MOST IMPORTANT:

Make sure your doctor has cleared you to exercise before starting any exercise program!


Release of Liability

READ CAREFULLY - THIS AFFECTS YOUR LEGAL RIGHTS

In exchange for participation in the workout programs and all related activities organized by Zebra Workouts LLC, of Indian Trail, NC, I, the undersigned, agree for myself, and (if applicable) for the members of my family, to the following:

1. ASSUMPTION OF THE RISKS AND RELEASE. I recognize that there are certain inherent risks associated with the above described activities and I assume full responsibility for personal injury to myself and (if applicable) my family members, and further release and discharge Zebra Workouts LLC for any injury, loss or damage arising out of my or my family's use of the activities programmed by Zebra Workouts LLC, whether caused by the fault of myself, my family, Zebra Workouts LLC, or other third parties.

2. INDEMNIFICATION. I agree to indemnify and defend Zebra Workouts LLC against all claims, causes of action, damages, judgments, costs or expenses, including attorney fees, other litigation costs, and action taken against me by a current or former client, or a current or former employer, which may in any way arise from my or my family's use of products or services provided by Zebra Workouts LLC.

3. APPLICABLE LAW. Any legal or equitable claim that may arise from participation in the above shall be resolved under North Carolina law.

4. NO DURESS. I agree and acknowledge that I am under no pressure or duress to sign this Agreement and that I have been given a reasonable opportunity to review it before signing. I further agree and acknowledge that I am free to have my own legal counsel review this Agreement if I so desire. I further agree and acknowledge that Zebra Workouts LLC has offered to refund any fees I have paid to use its programs if I choose not to sign this Agreement. I acknowledge that, by completing a financial transaction for any programs or services provided by Zebra Workouts, LLC, I acknowledge my acceptance of this Agreement.

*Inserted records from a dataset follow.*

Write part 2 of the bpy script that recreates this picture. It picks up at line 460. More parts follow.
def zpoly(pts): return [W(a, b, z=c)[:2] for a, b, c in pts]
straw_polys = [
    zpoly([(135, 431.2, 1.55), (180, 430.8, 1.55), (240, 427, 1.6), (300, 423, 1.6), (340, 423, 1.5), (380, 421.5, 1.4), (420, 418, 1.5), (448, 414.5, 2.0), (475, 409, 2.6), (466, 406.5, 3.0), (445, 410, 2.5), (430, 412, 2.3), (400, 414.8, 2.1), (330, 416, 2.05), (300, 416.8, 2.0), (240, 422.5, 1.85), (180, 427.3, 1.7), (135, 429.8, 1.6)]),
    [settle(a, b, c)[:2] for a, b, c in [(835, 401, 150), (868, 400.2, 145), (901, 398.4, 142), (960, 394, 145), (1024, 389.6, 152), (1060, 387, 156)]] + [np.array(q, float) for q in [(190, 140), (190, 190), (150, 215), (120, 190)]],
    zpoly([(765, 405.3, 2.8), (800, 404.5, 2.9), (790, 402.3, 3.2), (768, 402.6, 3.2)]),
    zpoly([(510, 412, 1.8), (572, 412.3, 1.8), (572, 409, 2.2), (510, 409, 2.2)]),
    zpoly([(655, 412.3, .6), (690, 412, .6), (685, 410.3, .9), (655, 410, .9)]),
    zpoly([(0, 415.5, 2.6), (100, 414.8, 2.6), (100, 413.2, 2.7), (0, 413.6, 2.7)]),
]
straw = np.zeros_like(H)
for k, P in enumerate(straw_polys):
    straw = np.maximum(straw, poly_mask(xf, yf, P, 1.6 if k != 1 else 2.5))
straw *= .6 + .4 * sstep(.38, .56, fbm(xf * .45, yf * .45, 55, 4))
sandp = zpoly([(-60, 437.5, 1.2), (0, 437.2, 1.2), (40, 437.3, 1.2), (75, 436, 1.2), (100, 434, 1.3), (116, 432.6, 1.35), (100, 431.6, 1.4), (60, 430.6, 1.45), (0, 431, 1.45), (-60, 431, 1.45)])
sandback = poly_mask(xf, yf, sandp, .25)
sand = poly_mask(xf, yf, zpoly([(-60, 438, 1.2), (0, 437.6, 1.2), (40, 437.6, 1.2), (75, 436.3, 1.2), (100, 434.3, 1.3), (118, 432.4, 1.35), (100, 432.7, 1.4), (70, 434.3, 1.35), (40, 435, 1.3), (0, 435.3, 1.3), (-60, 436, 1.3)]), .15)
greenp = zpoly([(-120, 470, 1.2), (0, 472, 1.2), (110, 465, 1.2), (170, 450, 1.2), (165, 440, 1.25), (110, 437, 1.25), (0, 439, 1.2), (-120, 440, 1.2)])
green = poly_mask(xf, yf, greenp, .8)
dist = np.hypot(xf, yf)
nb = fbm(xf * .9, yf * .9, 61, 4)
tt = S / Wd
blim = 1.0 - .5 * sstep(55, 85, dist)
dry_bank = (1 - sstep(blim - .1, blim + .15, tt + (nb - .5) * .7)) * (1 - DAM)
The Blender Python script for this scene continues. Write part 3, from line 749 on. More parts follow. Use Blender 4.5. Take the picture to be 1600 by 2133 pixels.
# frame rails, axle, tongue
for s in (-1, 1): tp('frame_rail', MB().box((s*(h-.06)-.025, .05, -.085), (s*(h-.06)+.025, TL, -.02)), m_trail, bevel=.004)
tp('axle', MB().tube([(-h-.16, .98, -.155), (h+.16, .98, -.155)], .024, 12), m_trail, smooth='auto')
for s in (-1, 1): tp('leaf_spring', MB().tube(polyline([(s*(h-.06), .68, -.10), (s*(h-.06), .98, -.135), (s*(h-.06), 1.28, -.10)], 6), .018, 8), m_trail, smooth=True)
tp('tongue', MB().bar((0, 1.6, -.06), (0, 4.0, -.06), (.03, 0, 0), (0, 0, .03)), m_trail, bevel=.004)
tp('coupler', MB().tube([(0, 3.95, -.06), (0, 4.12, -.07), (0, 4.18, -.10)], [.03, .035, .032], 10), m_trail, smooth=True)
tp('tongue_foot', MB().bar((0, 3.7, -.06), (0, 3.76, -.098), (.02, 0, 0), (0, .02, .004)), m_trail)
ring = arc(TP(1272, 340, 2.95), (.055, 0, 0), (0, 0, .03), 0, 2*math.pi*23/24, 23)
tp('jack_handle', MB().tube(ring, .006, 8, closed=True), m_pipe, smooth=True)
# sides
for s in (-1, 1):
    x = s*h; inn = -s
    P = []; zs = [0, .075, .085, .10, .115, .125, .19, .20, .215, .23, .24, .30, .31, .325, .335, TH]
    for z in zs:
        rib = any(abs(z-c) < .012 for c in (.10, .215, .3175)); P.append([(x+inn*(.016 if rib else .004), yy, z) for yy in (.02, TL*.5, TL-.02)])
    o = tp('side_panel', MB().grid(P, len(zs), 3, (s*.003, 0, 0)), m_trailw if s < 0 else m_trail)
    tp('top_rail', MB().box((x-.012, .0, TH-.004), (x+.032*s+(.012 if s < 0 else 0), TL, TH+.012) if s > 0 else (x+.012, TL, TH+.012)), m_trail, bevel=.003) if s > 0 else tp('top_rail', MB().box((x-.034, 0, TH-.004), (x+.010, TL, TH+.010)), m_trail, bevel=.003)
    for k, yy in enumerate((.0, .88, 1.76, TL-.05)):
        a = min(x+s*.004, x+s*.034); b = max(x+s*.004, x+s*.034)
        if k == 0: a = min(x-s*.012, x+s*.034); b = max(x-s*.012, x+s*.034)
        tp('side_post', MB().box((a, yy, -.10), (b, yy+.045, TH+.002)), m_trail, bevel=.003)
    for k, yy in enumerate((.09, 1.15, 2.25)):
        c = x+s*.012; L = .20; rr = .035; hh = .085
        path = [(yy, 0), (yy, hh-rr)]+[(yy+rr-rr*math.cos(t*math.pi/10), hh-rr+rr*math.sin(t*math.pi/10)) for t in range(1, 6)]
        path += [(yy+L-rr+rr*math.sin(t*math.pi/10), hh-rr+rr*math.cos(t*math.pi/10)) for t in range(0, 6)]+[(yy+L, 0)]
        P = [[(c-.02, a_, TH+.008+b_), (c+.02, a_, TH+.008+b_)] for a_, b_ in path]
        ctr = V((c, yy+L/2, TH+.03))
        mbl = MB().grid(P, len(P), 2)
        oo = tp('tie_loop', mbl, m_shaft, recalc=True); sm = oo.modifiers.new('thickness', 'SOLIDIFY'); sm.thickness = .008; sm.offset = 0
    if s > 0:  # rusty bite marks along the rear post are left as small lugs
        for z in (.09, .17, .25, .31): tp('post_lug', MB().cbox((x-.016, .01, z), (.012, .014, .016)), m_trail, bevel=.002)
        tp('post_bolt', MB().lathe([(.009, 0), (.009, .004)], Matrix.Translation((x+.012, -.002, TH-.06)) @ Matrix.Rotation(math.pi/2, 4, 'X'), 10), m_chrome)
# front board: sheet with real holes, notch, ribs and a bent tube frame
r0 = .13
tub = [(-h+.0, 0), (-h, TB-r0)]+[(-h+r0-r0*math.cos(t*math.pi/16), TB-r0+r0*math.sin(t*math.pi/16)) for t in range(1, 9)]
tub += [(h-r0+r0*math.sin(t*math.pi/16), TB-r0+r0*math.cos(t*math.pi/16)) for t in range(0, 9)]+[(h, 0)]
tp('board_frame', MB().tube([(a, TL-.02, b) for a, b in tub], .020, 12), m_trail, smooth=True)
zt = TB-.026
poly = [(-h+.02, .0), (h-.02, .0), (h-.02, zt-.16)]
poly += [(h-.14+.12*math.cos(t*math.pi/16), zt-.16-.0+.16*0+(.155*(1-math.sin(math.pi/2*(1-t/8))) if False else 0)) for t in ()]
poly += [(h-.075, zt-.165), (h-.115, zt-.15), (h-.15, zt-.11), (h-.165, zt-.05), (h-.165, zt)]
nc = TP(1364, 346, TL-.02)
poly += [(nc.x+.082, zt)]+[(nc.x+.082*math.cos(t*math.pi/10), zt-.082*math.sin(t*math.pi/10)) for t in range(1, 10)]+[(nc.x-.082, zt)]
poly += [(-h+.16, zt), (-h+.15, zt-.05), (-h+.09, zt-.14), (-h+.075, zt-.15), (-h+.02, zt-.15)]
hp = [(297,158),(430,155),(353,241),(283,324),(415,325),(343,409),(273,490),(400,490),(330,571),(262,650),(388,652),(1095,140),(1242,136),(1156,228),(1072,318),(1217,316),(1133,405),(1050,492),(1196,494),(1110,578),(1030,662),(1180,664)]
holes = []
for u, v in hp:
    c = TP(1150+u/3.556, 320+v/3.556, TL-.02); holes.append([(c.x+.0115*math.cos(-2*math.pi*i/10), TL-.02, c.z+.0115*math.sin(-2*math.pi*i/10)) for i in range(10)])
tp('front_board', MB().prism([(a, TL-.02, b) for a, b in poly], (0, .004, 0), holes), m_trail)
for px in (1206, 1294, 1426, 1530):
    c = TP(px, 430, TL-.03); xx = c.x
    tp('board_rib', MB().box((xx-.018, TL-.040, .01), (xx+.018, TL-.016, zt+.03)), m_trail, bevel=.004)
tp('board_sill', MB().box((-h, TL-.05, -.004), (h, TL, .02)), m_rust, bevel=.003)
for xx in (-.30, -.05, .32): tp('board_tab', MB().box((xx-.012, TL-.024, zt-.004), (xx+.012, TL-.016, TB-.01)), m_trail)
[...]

5. ARM'S LENGTH AGREEMENT.  This Agreement and each of its terms are the product of an arm's length negotiation between the Parties. In the event any ambiguity is found to exist in the interpretation of this Agreement, or any of its provisions, the Parties, and each of them, explicitly reject the application of any legal or equitable rule of interpretation which would lead to a construction either "for" or "against" a particular party based upon their status as the drafter of a specific term, language, or provision giving rise to such ambiguity.

6. ENFORCEABILITY. The invalidity or unenforceability of any provision of this Agreement, whether standing alone or as applied to a particular occurrence or circumstance, shall not affect the validity or enforceability of any other provision of this Agreement or of any other applications of such provision, as the case may be, and such invalid or unenforceable provision shall be deemed not to be a part of this Agreement.

7. DISPUTE RESOLUTION.  The parties will attempt to resolve any dispute arising out of or relating to this Agreement through friendly negotiations amongst the parties. If the matter is not resolved by negotiation, the parties will resolve the dispute using the below Alternative Dispute Resolution (ADR) procedure.

Any controversies or disputes arising out of or relating to this Agreement will be submitted to mediation in accordance with any statutory rules of mediation. If mediation is not successful in resolving the entire dispute or is unavailable, any outstanding issues will be submitted to final and binding arbitration under the rules of the American Arbitration Association. The arbitrator's award will be final, and judgment may be entered upon it by any court having proper jurisdiction.

8. ELECTRONIC SIGNATURES. Any signature (including any electronic symbol or process attached to, or associated with, a contract or other record and adopted by a Person with the intent to sign, authenticate or accept such contract or record) hereto or to any other certificate, agreement or document related to this transaction, and any contract formation or record-keeping through electronic means shall have the same legal validity and enforceability as a manually executed signature or use of a paper-based recordkeeping system to the fullest extent permitted by applicable law, including the Federal Electronic Signatures in Global and National Commerce Act, the New York State Electronic Signatures and Records Act, or any similar state law based on the Uniform Electronic Transactions Act, and the parties hereby waive any objection to the contrary.